The shadow can also manifest as spiritual bypassing. There is a version of "being present" that becomes a way to escape the past, sidestep the future, and avoid the emotional residue of unprocessed experience. This is presence as anesthesia, not presence as awareness. It looks enlightened on the surface. It is actually a sophisticated form of resistance.
Another shadow expression is chaotic action. Because Gate 20 is in the Throat, its energy is pressurized toward expression. When the contemplative quality is missing, the gate becomes reactive — a stream of commentary, observation, and immediate response that never settles long enough to reveal anything of substance. The person speaks a lot about the now but rarely inhabits it.
The Gift Waiting Beneath
The gift of Gate 20 is contemplative awareness. This is presence with witnessing. It is the ability to sit inside the present moment and allow it to reveal its meaning without rushing to interpret, respond, or move on. Contemplative awareness is not passive. It is the most active form of attention available to a human being because it is receptive, not reactive.
When this gift is alive, there is a quality of quietness that surrounds the person.

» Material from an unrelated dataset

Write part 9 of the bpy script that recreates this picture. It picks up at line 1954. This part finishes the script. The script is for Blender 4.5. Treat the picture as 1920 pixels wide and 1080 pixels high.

They become a kind of mirror for the moment — reflecting back what is true without distortion. Their words, when they come, carry weight because they emerge from a depth of seeing rather than a habit of speaking. This is the leadership quality of the Channel of Awakening. Gate 31 initiates. Gate 20 contemplates. Together, they create influence that is grounded in wisdom, not urgency.
The gift also includes what some traditions call divine timing. Gate 20 people often know when a moment is ripe — not through analysis but through the felt sense of being fully aligned with what is unfolding. This is the contemplative in action, the witness who also participates.
The Contemplative Practice
Transformation here is not about trying harder to be present. The shadow of Gate 20 is already trying too hard. The practice is about slowing down enough to let presence find you.
One practical step is the pause. When the urge to immediately comment, respond, or narrate the moment arises, the practice is to wait. Not to suppress the impulse, but to allow it to complete itself. Often the shadow expression fades on its own when it is not reinforced. What remains after the pause is usually the gift — a quieter, more accurate response that emerges in its own time.
Another practice is body-based anchoring. Gate 20 lives in the Throat, but its contemplative quality benefits from downward attention — feeling the breath in the belly, the weight of the body in the chair, the texture of the air on the skin. This grounds the awareness in the present without sending it into reactivity. It moves presence from the head to the whole body.
Journaling can also serve this gate well, but only when it is done slowly. The shadow of Gate 20 will fill pages quickly with surface observations. The gift writes less, but what it writes has the quality of revelation. Writing one paragraph a day, with full attention, is often more transformative than writing three pages on autopilot.
Living the Gift
When the shadow of Gate 20 begins to soften, life starts to feel less like a series of moments to manage and more like a continuous flow to participate in. The person with this gate defined discovers that their presence is not something they do. It is something they allow. The gift is not in the achievement of being present. It is in the surrender to the present.
This is where leadership becomes possible. The Channel of Awakening requires a person who can hold space for what is happening, see it clearly, and then, when the moment is truly ripe, give voice to it. Gate 20 alone can be a witness. Gate 20 with its gift activated becomes a contemplative voice — one that speaks not because it must, but because the now is asking to be seen.